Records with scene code
########

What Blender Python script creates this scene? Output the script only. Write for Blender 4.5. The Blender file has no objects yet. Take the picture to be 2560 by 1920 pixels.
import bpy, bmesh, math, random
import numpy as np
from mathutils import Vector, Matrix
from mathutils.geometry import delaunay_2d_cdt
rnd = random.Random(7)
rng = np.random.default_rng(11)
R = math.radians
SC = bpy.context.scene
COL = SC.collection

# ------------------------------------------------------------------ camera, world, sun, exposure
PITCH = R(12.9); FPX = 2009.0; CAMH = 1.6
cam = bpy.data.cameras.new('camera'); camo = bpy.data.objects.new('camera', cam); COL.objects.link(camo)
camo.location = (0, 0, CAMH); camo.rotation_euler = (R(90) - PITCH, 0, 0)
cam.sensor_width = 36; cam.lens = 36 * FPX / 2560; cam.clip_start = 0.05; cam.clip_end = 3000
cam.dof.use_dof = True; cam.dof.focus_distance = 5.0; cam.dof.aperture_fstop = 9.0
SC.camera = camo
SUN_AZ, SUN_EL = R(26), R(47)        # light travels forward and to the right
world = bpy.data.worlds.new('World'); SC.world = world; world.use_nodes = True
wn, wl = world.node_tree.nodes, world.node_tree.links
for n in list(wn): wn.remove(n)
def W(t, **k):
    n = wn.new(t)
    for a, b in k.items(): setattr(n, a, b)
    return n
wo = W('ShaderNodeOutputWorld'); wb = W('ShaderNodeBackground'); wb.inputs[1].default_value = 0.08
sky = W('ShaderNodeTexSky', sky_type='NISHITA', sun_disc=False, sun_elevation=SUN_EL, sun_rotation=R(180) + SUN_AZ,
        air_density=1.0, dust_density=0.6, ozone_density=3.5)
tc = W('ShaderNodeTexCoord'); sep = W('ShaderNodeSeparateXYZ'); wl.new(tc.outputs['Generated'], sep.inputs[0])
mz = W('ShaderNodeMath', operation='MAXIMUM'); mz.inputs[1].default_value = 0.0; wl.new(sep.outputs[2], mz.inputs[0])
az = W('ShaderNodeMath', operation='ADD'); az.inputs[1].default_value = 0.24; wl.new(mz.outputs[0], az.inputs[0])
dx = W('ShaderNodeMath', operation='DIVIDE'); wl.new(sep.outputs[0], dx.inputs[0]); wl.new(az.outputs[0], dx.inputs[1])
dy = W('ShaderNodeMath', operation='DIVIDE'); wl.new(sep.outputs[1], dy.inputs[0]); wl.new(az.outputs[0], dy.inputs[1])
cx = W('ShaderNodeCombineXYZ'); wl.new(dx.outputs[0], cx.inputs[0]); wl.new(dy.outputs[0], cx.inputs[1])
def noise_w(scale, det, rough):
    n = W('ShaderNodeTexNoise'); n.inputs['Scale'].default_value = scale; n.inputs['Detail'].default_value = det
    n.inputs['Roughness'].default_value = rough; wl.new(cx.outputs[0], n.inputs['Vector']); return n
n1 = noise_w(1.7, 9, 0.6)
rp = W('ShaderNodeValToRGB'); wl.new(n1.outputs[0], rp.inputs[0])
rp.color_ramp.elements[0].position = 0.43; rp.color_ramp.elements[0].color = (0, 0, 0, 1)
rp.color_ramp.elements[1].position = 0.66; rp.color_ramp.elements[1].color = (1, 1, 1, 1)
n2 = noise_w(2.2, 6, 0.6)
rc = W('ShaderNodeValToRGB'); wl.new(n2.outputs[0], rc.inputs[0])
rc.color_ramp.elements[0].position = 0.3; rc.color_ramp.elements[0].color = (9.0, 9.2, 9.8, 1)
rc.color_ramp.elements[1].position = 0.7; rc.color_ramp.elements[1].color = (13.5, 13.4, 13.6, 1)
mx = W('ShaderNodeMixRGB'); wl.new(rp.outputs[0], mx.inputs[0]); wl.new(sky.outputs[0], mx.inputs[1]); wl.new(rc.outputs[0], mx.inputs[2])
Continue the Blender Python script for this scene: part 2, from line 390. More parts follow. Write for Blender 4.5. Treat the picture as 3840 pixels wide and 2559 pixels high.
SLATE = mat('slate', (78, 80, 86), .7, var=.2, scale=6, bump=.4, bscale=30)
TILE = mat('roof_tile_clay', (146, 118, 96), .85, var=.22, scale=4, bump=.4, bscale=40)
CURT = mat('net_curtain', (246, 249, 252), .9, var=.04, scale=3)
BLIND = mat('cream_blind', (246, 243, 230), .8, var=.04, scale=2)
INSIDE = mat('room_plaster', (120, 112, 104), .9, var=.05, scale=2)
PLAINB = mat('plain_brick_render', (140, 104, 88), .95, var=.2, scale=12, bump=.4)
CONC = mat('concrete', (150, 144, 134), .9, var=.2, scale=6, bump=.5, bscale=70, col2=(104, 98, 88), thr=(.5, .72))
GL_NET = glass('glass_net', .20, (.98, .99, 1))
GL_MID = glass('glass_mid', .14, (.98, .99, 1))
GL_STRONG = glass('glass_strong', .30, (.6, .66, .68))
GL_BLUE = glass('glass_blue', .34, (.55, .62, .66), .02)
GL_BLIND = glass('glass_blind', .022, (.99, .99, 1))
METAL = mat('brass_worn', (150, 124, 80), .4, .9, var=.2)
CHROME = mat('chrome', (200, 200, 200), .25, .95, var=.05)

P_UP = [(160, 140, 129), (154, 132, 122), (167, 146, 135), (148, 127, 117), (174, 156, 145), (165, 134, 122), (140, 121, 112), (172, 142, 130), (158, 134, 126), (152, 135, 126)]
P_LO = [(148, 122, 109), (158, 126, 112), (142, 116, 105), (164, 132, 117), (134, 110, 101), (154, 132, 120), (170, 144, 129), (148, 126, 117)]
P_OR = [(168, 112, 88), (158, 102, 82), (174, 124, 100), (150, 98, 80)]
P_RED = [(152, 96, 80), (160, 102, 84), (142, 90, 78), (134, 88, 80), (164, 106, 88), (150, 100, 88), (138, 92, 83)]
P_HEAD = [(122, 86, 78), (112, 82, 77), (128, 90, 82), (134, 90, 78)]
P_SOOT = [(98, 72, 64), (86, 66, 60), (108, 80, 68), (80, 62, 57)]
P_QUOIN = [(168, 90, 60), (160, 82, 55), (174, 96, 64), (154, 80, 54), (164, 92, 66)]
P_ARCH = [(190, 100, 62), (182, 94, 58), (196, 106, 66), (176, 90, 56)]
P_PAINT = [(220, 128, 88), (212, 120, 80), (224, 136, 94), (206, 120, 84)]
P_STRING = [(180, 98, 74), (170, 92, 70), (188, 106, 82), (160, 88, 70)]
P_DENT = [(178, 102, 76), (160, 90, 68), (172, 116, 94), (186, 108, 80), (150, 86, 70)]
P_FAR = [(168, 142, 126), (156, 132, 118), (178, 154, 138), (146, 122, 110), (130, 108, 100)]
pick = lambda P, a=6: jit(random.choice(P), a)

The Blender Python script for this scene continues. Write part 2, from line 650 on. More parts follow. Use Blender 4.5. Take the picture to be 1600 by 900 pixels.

########

Restate the data above word for word.

What Blender Python script creates this scene? Output the script only. Write for Blender 4.5. The Blender file has no objects yet. Take the picture to be 2560 by 1920 pixels.
import bpy, bmesh, math, random
import numpy as np
from mathutils import Vector, Matrix
from mathutils.geometry import delaunay_2d_cdt
rnd = random.Random(7)
rng = np.random.default_rng(11)
R = math.radians
SC = bpy.context.scene
COL = SC.collection

# ------------------------------------------------------------------ camera, world, sun, exposure
PITCH = R(12.9); FPX = 2009.0; CAMH = 1.6
cam = bpy.data.cameras.new('camera'); camo = bpy.data.objects.new('camera', cam); COL.objects.link(camo)
camo.location = (0, 0, CAMH); camo.rotation_euler = (R(90) - PITCH, 0, 0)
cam.sensor_width = 36; cam.lens = 36 * FPX / 2560; cam.clip_start = 0.05; cam.clip_end = 3000
cam.dof.use_dof = True; cam.dof.focus_distance = 5.0; cam.dof.aperture_fstop = 9.0
SC.camera = camo
SUN_AZ, SUN_EL = R(26), R(47)        # light travels forward and to the right
world = bpy.data.worlds.new('World'); SC.world = world; world.use_nodes = True
wn, wl = world.node_tree.nodes, world.node_tree.links
for n in list(wn): wn.remove(n)
def W(t, **k):
    n = wn.new(t)
    for a, b in k.items(): setattr(n, a, b)
    return n
wo = W('ShaderNodeOutputWorld'); wb = W('ShaderNodeBackground'); wb.inputs[1].default_value = 0.08
sky = W('ShaderNodeTexSky', sky_type='NISHITA', sun_disc=False, sun_elevation=SUN_EL, sun_rotation=R(180) + SUN_AZ,
        air_density=1.0, dust_density=0.6, ozone_density=3.5)
tc = W('ShaderNodeTexCoord'); sep = W('ShaderNodeSeparateXYZ'); wl.new(tc.outputs['Generated'], sep.inputs[0])
mz = W('ShaderNodeMath', operation='MAXIMUM'); mz.inputs[1].default_value = 0.0; wl.new(sep.outputs[2], mz.inputs[0])
az = W('ShaderNodeMath', operation='ADD'); az.inputs[1].default_value = 0.24; wl.new(mz.outputs[0], az.inputs[0])
dx = W('ShaderNodeMath', operation='DIVIDE'); wl.new(sep.outputs[0], dx.inputs[0]); wl.new(az.outputs[0], dx.inputs[1])
dy = W('ShaderNodeMath', operation='DIVIDE'); wl.new(sep.outputs[1], dy.inputs[0]); wl.new(az.outputs[0], dy.inputs[1])
cx = W('ShaderNodeCombineXYZ'); wl.new(dx.outputs[0], cx.inputs[0]); wl.new(dy.outputs[0], cx.inputs[1])
def noise_w(scale, det, rough):
    n = W('ShaderNodeTexNoise'); n.inputs['Scale'].default_value = scale; n.inputs['Detail'].default_value = det
    n.inputs['Roughness'].default_value = rough; wl.new(cx.outputs[0], n.inputs['Vector']); return n
n1 = noise_w(1.7, 9, 0.6)
rp = W('ShaderNodeValToRGB'); wl.new(n1.outputs[0], rp.inputs[0])
rp.color_ramp.elements[0].position = 0.43; rp.color_ramp.elements[0].color = (0, 0, 0, 1)
rp.color_ramp.elements[1].position = 0.66; rp.color_ramp.elements[1].color = (1, 1, 1, 1)
n2 = noise_w(2.2, 6, 0.6)
rc = W('ShaderNodeValToRGB'); wl.new(n2.outputs[0], rc.inputs[0])
rc.color_ramp.elements[0].position = 0.3; rc.color_ramp.elements[0].color = (9.0, 9.2, 9.8, 1)
rc.color_ramp.elements[1].position = 0.7; rc.color_ramp.elements[1].color = (13.5, 13.4, 13.6, 1)
mx = W('ShaderNodeMixRGB'); wl.new(rp.outputs[0], mx.inputs[0]); wl.new(sky.outputs[0], mx.inputs[1]); wl.new(rc.outputs[0], mx.inputs[2])
Continue the Blender Python script for this scene: part 2, from line 390. More parts follow. Write for Blender 4.5. Treat the picture as 3840 pixels wide and 2559 pixels high.
SLATE = mat('slate', (78, 80, 86), .7, var=.2, scale=6, bump=.4, bscale=30)
TILE = mat('roof_tile_clay', (146, 118, 96), .85, var=.22, scale=4, bump=.4, bscale=40)
CURT = mat('net_curtain', (246, 249, 252), .9, var=.04, scale=3)
BLIND = mat('cream_blind', (246, 243, 230), .8, var=.04, scale=2)
INSIDE = mat('room_plaster', (120, 112, 104), .9, var=.05, scale=2)
PLAINB = mat('plain_brick_render', (140, 104, 88), .95, var=.2, scale=12, bump=.4)
CONC = mat('concrete', (150, 144, 134), .9, var=.2, scale=6, bump=.5, bscale=70, col2=(104, 98, 88), thr=(.5, .72))
GL_NET = glass('glass_net', .20, (.98, .99, 1))
GL_MID = glass('glass_mid', .14, (.98, .99, 1))
GL_STRONG = glass('glass_strong', .30, (.6, .66, .68))
GL_BLUE = glass('glass_blue', .34, (.55, .62, .66), .02)
GL_BLIND = glass('glass_blind', .022, (.99, .99, 1))
METAL = mat('brass_worn', (150, 124, 80), .4, .9, var=.2)
CHROME = mat('chrome', (200, 200, 200), .25, .95, var=.05)

P_UP = [(160, 140, 129), (154, 132, 122), (167, 146, 135), (148, 127, 117), (174, 156, 145), (165, 134, 122), (140, 121, 112), (172, 142, 130), (158, 134, 126), (152, 135, 126)]
P_LO = [(148, 122, 109), (158, 126, 112), (142, 116, 105), (164, 132, 117), (134, 110, 101), (154, 132, 120), (170, 144, 129), (148, 126, 117)]
P_OR = [(168, 112, 88), (158, 102, 82), (174, 124, 100), (150, 98, 80)]
P_RED = [(152, 96, 80), (160, 102, 84), (142, 90, 78), (134, 88, 80), (164, 106, 88), (150, 100, 88), (138, 92, 83)]
P_HEAD = [(122, 86, 78), (112, 82, 77), (128, 90, 82), (134, 90, 78)]
P_SOOT = [(98, 72, 64), (86, 66, 60), (108, 80, 68), (80, 62, 57)]
P_QUOIN = [(168, 90, 60), (160, 82, 55), (174, 96, 64), (154, 80, 54), (164, 92, 66)]
P_ARCH = [(190, 100, 62), (182, 94, 58), (196, 106, 66), (176, 90, 56)]
P_PAINT = [(220, 128, 88), (212, 120, 80), (224, 136, 94), (206, 120, 84)]
P_STRING = [(180, 98, 74), (170, 92, 70), (188, 106, 82), (160, 88, 70)]
P_DENT = [(178, 102, 76), (160, 90, 68), (172, 116, 94), (186, 108, 80), (150, 86, 70)]
P_FAR = [(168, 142, 126), (156, 132, 118), (178, 154, 138), (146, 122, 110), (130, 108, 100)]
pick = lambda P, a=6: jit(random.choice(P), a)

The Blender Python script for this scene continues. Write part 2, from line 650 on. More parts follow. Use Blender 4.5. Take the picture to be 1600 by 900 pixels.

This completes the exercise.